PROVIDED INFORMATION:
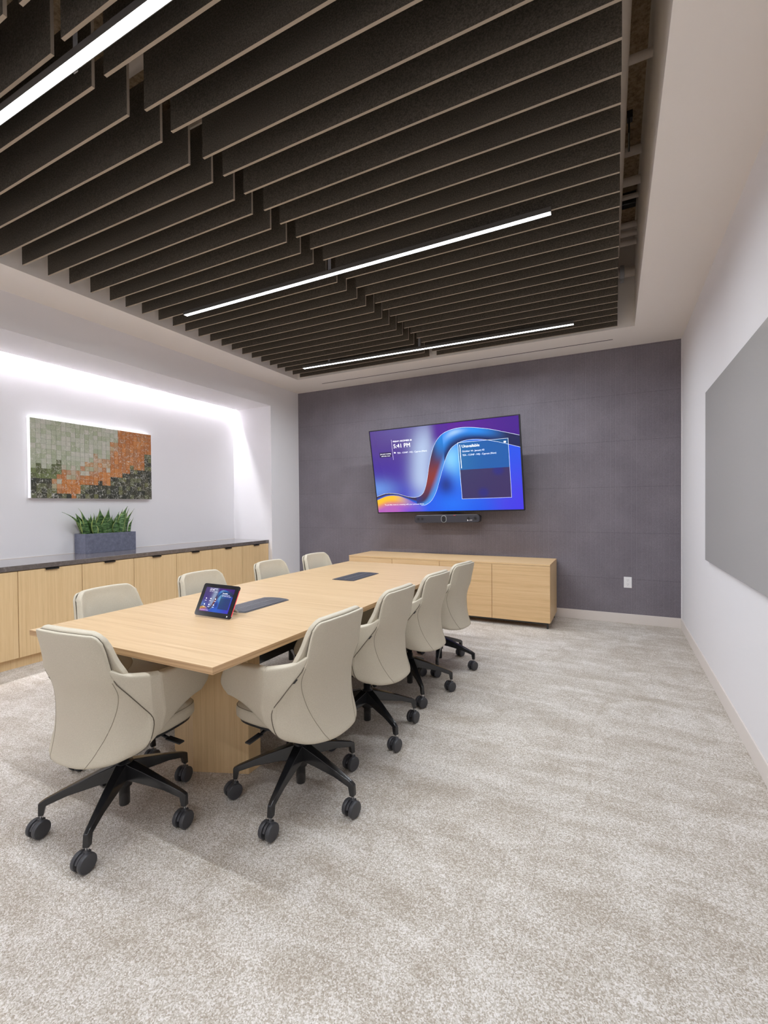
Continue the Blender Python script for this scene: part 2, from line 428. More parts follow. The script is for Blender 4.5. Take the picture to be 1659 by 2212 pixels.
# strip in the niche slot
s = MB().box(-4.966, -4.944, YB+.05, YN-.01, 2.872, 2.884)
tag(s.build('cove_light_strip', 'cove_strip'), 'bright light strip hidden in the slot along the top of the niche', 'light strip')

# ------------------------------------------------------------------ services above the baffles
def pipe(p, r, label, n=20, name='pipe'):
    return tag(MB().tube(p, r, n).build(name, 'pipe_paint', smooth=True), label, 'pipe')
pipe([(.040, .3, 3.50), (.035, 2.3, 3.50), (.010, TY1-.45, 3.50)], .040, 'long pale pipe running beside the right ends of the baffles')
pipe([(-1.2, 2.73, 3.60), (TX1-.0005, 2.73, 3.60)], .021, 'thin grey pipe entering the ceiling side wall, nearest the viewer')
pipe([(-1.2, 3.80, 3.85), (TX1-.0005, 3.80, 3.85)], .03, 'grey pipe below the concrete deck beside the black hanging clip')
pipe([(-1.2, 3.93, 3.716), (TX1-.0005, 3.93, 3.716)], .03, 'thicker grey pipe crossing halfway along the ceiling slot')
pipe([(-1.2, 4.2, 3.763), (TX1-.0005, 4.2, 3.763)], .019, 'thin grey pipe crossing just beyond the thicker halfway one')
for q, (y, z) in enumerate(((4.50, 3.70), (4.545, 3.65), (4.60, 3.60))):
    pipe([(-1.2, y, z), (TX1-.0005, y, z)], .024, ('upper', 'middle', 'lowest')[q]+' grey pipe of the bundle of three over the ceiling slot')
o = pipe([(-1.2, 4.95, 3.50), (TX1-.0005, 4.95, 3.50)], .045, 'thick pale pipe with a ridged coupling near the far end of the ceiling slot')
tg = MB(); tg.lathe([(.05,-.02),(.068,-.017),(.068,.017),(.05,.02)], (1,0,0), (.075, 4.95, 3.50), 16)
tg.box(.06, .09, 4.925, 4.975, 3.415, 3.46)
cpl = tg.build('coupling', 'grey_plastic', o, bevel=.003)
tag(MB().box(.06, .17, 4.36, 4.43, 3.80, 3.90).build('junction_box', 'black_metal', bevel=.004), 'black box behind the bundle of pipes over the ceiling slot', 'junction box')
g = MB().tube([(.10, 3.60, ZD-.01), (.098, 3.62, 3.86), (.10, 3.72, 3.80)], .006, 8); g.box(.085, .12, 3.575, 3.625, ZD-.05, ZD)
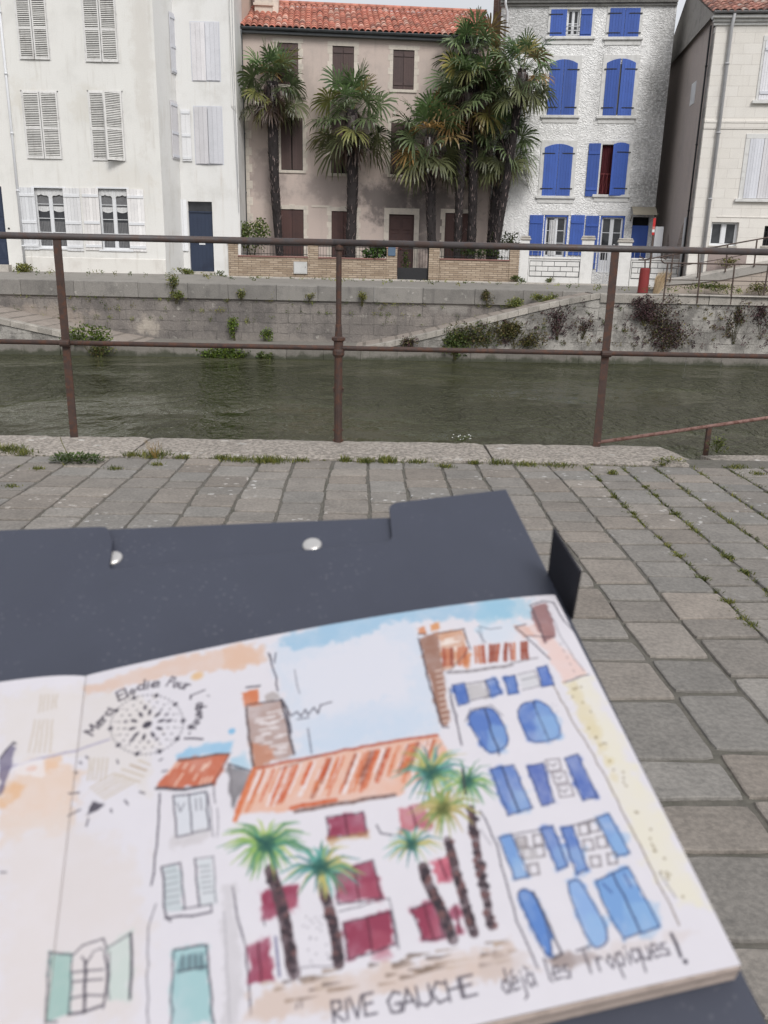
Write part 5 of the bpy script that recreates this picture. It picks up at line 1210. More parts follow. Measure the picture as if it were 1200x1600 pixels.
def weedplant(label, p, rx, h, n, size, cols, seed):
    rr = random.Random(seed); e = empty('weed', tuple(p), label=label, cat='weed', group='weeds on the near canal edge'); mb = MB()
    for k in range(n):
        a = rr.uniform(0, 6.283); r_ = rx * rr.random() ** .6; z = h * rr.random() * (1 - .5 * r_ / rx); q = Vector((math.cos(a) * r_, math.sin(a) * r_ * .5, z)); d = Vector((math.cos(a) + rr.gauss(0, .5), math.sin(a) + rr.gauss(0, .5), rr.uniform(-.1, 1))).normalized(); s = d.cross(Vector((0, 0, 1))).normalized(); L = size * rr.uniform(.5, 1.3); v = rr.uniform(.6, 1.3)
        mb.add([q, q + d * L * .5 + s * L * .28, q + d * L, q + d * L * .5 - s * L * .28], [(0, 1, 2, 3)], tuple(x * v for x in rr.choice(cols)))
    for k in range(10): a = rr.uniform(0, 6.283); mb.tube([(0, 0, 0), (math.cos(a) * rx * .5, math.sin(a) * rx * .25, h * .6)], .0012, 4, (.8, .8, .5))
    mb.build('foliage', LEAF, e); return e
weedplant('large dark leafy weed in the paving joint below the left railing post', at_z(120, 722, 0), .13, .05, 420, .022, [(.7, .95, .5), (1.0, 1.2, .7), (.5, .7, .4)], 1)
weedplant('green weed at the foot of the short handrail post', at_z(1120, 708, -.01), .06, .12, 160, .022, [(1.0, 1.1, .7), (1.6, 1.5, 1.0), (.8, .7, .4)], 2)
weedplant('low weed with yellow flowers on the coping right of the railing', at_z(1045, 722, .01), .09, .03, 160, .014, [(1.2, 1.2, .8), (2.6, 2.0, 1.4)], 3)
e = weedplant('white-flowered weed hanging at the coping edge between the middle and right posts', at_z(722, 690, 0), .06, .04, 60, .012, [(1.0, 1.2, .7), (1.6, 1.6, 1.2)], 4)
mb = MB(); rr = random.Random(2)
for k in range(14): mb.lathe([(.0, 0), (.004, .001), (.003, .003), (0, .004)], 6, (rr.uniform(-.06, .05), rr.uniform(-.01, .02), rr.uniform(.01, .045)))
mb.build('flowers', SIGNW, e)
e = empty('weed', tuple(at_z(107, 722, 0)), label='thin curved bare weed stalk beside the large dark weed', cat='weed', group='weeds on the near canal edge')
mb = MB(); mb.tube([(0, 0, 0), (-.01, .02, .04), (-.035, .03, .09), (-.042, .03, .12)], .0018, 5, (1.6, 1.3, .9)); mb.build('stalk', LEAF, e)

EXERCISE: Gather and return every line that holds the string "pixels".

TASK RESULT:
Continue the Blender Python script for this scene: part 2, from line 428. More parts follow. The script is for Blender 4.5. Take the picture to be 1659 by 2212 pixels.
Write part 5 of the bpy script that recreates this picture. It picks up at line 1210. More parts follow. Measure the picture as if it were 1200x1600 pixels.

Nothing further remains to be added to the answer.